Ketiga, ada orang-orang berwajah seram dan aneh. Mereka tidak mengenakan alas kaki dan makanannya sangat kotor. Semut, ular, serangga dan cacing pun dimakan mereka. Bahkan mereka makan di tempat yang sama dengan anjing peliharaannya.
Ricklefs dalam bukunya mengatakan, orang-orang seram dan jorok yang digambarkan Ma Huan tentu bertolak belakang dengan sumber-sumber sejarah lain. Sumber sejarah lain banyak yang mengatakan peradaban Jawa-Hindu sangat maju.
Ricklefs menegaskan, maka orang-orang seram dan jorok yang diduga pribumi oleh Ma Huan besar kemungkinan bukan masyarakat Jawa asli. Menurut Ricklefs, besar kemungkinan mereka adalah Suku Kalang yang diasingkan di Pulau Jawa karena memiliki kebiasaan, kebudayaan dan kepercayaan yang berbeda dengan masyarakat Jawa pada umumnya.
Pandangan Ricklefs Soal Muslim di Pesisir Utara
Ricklefs juga berpendapat, sangat mungkin Muslim yang dijumpai dan diamati Ma Huan di daerah pesisir utara Pulau Jawa mengenakan pakaian dan berperilaku seperti Muslim asing dari Barat, Arab dan Cina. Sehingga Ma Huan tidak bisa membedakan antara orang Jawa Muslim dan Muslim pendatang.
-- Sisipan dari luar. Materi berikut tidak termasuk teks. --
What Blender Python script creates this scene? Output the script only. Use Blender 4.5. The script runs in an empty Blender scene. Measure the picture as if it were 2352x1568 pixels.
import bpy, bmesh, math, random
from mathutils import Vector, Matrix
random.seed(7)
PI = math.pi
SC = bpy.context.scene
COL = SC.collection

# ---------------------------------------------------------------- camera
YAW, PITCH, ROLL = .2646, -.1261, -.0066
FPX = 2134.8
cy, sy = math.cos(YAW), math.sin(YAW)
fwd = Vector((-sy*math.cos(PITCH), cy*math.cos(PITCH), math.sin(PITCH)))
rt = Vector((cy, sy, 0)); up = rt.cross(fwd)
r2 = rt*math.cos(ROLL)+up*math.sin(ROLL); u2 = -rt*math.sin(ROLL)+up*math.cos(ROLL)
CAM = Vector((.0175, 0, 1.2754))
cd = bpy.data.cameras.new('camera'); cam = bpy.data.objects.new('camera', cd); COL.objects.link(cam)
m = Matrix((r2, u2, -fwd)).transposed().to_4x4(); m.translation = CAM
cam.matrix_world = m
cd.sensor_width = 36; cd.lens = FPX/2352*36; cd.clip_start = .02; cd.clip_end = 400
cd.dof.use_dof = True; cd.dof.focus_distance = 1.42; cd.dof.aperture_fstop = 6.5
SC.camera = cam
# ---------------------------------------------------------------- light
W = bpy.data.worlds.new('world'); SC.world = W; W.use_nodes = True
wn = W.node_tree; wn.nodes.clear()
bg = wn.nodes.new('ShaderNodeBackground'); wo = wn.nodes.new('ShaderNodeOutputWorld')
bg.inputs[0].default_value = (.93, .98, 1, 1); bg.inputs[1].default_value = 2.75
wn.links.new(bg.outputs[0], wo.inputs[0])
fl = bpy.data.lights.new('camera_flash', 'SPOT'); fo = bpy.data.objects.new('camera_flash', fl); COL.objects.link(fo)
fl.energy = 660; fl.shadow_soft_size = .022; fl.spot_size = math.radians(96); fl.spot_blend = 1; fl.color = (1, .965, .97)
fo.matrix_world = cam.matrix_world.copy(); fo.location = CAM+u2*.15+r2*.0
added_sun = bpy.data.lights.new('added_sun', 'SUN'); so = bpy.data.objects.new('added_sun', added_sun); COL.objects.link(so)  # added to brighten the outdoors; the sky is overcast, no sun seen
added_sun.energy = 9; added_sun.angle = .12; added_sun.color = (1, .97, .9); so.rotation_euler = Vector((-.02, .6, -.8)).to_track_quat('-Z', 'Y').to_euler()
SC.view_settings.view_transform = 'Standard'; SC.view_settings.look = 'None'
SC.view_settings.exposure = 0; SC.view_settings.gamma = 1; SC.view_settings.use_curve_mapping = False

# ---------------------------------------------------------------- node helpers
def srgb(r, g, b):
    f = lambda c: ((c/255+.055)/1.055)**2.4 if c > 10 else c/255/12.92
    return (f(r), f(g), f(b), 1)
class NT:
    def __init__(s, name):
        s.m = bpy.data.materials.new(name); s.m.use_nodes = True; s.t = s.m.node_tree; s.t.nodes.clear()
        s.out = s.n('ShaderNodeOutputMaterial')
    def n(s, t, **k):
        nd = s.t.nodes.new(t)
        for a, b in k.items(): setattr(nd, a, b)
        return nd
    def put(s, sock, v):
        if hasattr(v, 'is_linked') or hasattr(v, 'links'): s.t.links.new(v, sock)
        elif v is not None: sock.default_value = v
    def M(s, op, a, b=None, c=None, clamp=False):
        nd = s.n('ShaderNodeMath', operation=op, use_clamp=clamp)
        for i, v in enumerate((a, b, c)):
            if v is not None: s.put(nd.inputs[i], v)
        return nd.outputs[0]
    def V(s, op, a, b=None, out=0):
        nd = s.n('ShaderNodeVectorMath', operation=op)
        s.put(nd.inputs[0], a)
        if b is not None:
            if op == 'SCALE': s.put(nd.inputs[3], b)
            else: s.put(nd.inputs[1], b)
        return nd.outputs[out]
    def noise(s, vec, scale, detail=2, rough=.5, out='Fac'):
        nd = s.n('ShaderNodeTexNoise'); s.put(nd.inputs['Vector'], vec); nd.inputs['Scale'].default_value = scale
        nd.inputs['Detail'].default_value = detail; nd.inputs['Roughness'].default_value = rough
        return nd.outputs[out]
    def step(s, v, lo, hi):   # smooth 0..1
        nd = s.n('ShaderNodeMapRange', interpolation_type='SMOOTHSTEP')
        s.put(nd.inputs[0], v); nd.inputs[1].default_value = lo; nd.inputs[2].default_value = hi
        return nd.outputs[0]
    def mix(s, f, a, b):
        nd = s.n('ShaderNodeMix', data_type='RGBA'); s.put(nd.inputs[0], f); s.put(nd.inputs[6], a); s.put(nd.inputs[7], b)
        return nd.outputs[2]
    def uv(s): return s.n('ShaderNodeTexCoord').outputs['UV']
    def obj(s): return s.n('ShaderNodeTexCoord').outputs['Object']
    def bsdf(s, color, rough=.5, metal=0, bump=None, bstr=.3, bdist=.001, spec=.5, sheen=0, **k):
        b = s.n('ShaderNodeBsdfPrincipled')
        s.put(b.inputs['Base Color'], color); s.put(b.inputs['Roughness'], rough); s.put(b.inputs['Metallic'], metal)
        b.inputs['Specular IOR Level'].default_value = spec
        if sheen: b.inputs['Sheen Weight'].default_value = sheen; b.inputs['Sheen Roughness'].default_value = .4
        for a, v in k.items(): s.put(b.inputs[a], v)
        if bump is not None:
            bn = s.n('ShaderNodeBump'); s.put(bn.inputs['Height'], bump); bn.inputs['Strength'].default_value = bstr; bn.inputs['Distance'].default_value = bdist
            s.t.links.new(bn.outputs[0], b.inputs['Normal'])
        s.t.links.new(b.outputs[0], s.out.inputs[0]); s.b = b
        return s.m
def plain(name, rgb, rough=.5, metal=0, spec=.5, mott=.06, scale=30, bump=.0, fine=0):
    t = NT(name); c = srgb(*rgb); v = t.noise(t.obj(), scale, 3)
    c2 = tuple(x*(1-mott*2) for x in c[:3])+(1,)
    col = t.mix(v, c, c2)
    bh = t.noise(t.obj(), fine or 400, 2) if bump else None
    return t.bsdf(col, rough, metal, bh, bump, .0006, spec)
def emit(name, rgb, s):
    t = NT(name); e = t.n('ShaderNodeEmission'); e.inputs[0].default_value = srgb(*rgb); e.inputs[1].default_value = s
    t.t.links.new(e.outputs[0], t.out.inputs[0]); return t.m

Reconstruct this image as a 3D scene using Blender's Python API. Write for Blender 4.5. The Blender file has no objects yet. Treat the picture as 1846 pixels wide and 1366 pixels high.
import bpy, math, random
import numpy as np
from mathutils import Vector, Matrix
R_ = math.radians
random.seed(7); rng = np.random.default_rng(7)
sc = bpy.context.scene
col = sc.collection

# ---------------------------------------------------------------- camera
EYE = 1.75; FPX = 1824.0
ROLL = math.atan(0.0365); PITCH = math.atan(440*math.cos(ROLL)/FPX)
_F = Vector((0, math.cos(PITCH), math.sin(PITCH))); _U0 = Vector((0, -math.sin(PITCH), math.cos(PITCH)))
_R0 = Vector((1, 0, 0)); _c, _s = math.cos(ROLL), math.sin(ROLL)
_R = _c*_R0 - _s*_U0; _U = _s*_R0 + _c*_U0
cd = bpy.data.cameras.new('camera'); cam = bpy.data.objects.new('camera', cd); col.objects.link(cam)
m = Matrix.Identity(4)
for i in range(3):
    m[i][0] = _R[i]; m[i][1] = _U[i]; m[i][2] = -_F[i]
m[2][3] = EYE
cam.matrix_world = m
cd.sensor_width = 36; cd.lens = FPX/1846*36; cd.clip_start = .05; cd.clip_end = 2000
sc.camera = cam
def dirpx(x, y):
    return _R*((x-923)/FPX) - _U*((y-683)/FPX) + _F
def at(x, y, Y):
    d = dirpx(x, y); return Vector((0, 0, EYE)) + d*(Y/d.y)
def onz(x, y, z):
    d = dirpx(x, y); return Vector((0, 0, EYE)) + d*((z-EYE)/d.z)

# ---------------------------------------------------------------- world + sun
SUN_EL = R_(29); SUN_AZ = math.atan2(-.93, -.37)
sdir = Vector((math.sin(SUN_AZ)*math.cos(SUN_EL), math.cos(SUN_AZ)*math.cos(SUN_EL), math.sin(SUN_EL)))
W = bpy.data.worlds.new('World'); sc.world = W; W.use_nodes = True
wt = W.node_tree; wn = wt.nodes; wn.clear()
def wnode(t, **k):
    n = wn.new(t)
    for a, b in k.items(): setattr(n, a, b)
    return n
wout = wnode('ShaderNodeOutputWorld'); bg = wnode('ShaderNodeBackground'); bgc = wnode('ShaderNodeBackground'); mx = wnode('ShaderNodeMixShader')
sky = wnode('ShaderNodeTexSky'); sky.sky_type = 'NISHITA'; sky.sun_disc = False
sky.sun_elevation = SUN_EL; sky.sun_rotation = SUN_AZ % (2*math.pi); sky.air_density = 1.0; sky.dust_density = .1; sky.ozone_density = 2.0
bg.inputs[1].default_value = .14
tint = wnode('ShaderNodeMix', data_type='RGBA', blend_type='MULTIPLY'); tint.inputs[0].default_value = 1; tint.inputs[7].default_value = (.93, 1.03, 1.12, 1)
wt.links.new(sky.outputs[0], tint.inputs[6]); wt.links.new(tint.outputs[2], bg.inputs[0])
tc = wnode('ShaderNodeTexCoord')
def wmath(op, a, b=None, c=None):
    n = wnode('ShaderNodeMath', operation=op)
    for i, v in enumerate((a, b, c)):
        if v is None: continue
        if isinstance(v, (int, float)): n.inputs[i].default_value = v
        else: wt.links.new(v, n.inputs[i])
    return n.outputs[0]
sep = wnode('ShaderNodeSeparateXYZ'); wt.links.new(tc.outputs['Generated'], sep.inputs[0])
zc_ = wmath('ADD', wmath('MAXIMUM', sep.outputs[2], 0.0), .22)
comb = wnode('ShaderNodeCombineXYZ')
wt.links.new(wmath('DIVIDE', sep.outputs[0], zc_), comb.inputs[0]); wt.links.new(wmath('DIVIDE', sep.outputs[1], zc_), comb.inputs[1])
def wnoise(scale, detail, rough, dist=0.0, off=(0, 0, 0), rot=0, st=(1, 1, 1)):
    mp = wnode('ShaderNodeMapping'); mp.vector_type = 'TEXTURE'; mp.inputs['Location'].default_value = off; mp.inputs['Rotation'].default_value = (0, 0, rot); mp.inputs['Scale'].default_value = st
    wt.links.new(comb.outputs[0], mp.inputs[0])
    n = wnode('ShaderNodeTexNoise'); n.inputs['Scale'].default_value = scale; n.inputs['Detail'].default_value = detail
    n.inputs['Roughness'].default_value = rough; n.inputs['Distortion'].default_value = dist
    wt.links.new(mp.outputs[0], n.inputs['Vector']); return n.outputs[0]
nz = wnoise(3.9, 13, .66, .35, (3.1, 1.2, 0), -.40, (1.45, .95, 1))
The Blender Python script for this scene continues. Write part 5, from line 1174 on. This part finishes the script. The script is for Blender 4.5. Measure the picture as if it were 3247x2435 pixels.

Menurut Ricklefs, mungkin menjadi orang Jawa sekaligus menjadi Muslim bukan identitas yang diakui pada awal abad ke-15. Tapi bangsawan Jawa di istana Kerajaan Majapahit pada abad ke-14 dapat menjadi orang Jawa Muslim atau beragama Islam. Buktinya batu nisan di pemakaman Trowulan dan Tralaya.
Baca juga: Rumah Peninggalan Nenek Moyang Berteknologi Anti Gempa
Ricklefs menerangkan dalam bukunya, jika benar yang dilaporkan Ma Huan dalam catatannya tentang bandar-bandar atau kota-kota pelabuhan di pesisir utara Jawa. Artinya kota-kota pelabuhan tersebut sudah kosmopolitan, banyak orang dari berbagai daerah di belahan dunia singgah dan menetap di sana.
Selanjutnya, menurut Ricklefs, perkembangan Islam awal abad ke-17 di Pulau Jawa akan banyak berkaitan dengan pesisir utara Jawa. Hal ini karena perkembangan perdagangan internasional semakin pesat di Laut Jawa. Sebab semakin meningkat permintaan rempah-rempah dari Nusantara. Kondisi ini membuat sejumlah bandar-bandar di pesisir utara Jawa menjadi kota kosmopolitan.